-- Start --
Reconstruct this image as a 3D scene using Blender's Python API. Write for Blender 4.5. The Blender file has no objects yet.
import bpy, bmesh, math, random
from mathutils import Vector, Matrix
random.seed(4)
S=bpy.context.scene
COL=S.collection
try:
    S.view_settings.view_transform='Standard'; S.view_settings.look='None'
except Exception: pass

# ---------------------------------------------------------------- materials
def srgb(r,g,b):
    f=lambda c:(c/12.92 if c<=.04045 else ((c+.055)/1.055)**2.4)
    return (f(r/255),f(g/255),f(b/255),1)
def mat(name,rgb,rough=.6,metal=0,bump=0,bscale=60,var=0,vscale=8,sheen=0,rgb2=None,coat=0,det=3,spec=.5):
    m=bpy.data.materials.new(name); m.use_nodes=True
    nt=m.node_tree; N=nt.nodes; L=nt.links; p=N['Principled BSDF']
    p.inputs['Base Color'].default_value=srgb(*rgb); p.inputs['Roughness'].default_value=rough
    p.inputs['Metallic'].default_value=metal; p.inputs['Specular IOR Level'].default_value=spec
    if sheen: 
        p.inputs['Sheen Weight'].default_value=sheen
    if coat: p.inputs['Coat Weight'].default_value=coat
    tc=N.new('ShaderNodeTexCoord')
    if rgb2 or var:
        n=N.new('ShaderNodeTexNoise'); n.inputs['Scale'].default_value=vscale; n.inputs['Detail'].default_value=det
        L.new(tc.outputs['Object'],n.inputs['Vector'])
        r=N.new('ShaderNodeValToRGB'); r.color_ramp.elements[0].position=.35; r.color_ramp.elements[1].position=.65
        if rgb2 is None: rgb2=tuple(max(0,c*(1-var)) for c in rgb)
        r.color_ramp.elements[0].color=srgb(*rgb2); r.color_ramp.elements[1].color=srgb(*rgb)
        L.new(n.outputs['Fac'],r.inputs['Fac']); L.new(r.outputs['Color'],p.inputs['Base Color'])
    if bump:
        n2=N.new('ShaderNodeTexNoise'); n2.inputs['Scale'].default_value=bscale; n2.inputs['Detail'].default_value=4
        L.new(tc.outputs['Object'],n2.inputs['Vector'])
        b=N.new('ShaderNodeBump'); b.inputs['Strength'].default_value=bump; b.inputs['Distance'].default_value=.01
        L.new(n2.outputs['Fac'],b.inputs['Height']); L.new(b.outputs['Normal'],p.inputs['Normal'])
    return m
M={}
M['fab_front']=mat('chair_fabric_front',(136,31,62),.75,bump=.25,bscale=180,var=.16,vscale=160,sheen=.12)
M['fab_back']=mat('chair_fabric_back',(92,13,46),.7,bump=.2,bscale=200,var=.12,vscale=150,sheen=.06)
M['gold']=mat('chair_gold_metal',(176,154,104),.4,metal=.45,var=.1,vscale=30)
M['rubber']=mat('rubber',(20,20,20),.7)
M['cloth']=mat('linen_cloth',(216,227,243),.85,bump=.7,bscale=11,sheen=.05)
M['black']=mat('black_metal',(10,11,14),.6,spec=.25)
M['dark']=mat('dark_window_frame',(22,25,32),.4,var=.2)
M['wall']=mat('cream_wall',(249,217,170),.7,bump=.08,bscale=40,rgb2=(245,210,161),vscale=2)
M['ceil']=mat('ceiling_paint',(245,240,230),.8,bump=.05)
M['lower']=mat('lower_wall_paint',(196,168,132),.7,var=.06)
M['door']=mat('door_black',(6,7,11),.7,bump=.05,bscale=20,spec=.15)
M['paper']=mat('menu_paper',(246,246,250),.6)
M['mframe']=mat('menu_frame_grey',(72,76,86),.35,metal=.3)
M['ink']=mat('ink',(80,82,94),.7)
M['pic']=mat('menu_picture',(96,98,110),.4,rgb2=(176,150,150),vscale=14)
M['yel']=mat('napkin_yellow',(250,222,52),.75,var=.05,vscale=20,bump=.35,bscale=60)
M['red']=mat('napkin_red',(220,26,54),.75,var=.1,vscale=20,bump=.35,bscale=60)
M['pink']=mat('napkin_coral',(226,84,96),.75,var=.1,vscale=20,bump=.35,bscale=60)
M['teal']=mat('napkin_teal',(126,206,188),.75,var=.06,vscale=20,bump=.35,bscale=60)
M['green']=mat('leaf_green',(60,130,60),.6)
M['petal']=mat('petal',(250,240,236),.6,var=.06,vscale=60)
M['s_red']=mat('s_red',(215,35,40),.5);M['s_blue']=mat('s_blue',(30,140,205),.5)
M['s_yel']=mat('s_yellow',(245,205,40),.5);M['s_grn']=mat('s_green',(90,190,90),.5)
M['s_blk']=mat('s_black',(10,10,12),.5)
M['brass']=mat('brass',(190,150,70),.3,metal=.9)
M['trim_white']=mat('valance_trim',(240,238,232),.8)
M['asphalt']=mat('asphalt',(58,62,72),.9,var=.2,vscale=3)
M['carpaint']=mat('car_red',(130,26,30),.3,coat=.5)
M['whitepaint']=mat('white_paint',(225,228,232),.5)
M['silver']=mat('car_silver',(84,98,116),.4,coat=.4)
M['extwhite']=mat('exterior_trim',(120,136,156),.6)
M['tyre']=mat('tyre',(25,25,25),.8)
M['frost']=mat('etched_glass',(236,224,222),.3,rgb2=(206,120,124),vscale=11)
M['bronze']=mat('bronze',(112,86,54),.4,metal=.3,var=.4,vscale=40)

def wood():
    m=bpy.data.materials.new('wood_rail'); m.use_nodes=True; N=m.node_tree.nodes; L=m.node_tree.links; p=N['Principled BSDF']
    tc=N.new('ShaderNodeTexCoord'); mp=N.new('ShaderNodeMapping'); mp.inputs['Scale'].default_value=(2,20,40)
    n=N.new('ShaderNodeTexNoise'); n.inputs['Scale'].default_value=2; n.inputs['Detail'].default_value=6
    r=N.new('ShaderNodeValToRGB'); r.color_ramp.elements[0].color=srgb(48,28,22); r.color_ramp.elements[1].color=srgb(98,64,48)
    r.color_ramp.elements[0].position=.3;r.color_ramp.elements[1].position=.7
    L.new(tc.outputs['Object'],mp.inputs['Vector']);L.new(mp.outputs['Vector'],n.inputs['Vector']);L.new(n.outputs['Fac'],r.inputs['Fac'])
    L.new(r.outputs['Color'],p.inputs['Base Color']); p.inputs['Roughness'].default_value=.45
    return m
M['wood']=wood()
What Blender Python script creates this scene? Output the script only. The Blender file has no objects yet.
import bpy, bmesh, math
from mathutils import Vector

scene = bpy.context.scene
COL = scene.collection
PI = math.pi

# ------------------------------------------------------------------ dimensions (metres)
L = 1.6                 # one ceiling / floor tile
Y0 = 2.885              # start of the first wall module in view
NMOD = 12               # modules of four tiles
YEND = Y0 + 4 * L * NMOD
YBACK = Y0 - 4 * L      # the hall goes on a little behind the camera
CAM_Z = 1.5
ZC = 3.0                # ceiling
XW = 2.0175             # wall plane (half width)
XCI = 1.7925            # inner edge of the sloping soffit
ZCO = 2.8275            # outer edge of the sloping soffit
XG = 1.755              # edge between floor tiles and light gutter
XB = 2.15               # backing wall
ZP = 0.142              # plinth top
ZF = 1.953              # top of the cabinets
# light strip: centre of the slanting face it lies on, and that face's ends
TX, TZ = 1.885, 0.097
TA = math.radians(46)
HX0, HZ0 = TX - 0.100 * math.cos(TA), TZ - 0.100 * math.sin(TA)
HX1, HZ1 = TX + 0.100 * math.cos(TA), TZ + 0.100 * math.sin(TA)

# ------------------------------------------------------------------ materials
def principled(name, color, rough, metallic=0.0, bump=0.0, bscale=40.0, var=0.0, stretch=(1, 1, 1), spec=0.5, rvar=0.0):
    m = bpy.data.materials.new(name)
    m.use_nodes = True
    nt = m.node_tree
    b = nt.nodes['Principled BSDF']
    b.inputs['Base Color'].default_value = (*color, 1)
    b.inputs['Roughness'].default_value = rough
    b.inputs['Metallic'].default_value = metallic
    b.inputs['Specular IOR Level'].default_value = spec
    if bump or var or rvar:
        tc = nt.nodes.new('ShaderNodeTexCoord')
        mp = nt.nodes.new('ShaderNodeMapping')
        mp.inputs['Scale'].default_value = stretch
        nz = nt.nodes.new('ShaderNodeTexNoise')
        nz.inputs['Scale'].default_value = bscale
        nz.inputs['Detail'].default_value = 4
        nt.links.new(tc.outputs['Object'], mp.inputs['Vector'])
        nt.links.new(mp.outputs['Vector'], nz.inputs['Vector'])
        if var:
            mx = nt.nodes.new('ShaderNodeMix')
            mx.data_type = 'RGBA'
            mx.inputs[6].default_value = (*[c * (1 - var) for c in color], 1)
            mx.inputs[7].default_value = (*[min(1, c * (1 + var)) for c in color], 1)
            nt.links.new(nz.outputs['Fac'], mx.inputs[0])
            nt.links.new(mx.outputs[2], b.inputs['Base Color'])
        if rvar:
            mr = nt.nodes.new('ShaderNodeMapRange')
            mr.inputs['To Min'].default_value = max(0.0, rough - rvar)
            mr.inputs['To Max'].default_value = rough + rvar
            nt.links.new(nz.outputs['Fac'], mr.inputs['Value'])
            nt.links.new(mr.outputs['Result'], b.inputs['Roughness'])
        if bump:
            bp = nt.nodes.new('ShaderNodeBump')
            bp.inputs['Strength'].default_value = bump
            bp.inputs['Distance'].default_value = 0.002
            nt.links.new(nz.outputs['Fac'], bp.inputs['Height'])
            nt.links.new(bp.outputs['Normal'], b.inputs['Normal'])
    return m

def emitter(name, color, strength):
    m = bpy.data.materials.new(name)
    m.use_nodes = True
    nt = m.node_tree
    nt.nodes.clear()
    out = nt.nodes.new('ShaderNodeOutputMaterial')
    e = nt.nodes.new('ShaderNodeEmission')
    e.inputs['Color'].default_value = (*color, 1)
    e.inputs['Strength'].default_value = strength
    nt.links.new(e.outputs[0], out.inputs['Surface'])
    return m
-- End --
Copy out only the lines running from the beginning of the data to the line with "except Exception: pass", both ends included.

### RESPONSE FOR THIS EXERCISE
Reconstruct this image as a 3D scene using Blender's Python API. Write for Blender 4.5. The Blender file has no objects yet.
import bpy, bmesh, math, random
from mathutils import Vector, Matrix
random.seed(4)
S=bpy.context.scene
COL=S.collection
try:
    S.view_settings.view_transform='Standard'; S.view_settings.look='None'
except Exception: pass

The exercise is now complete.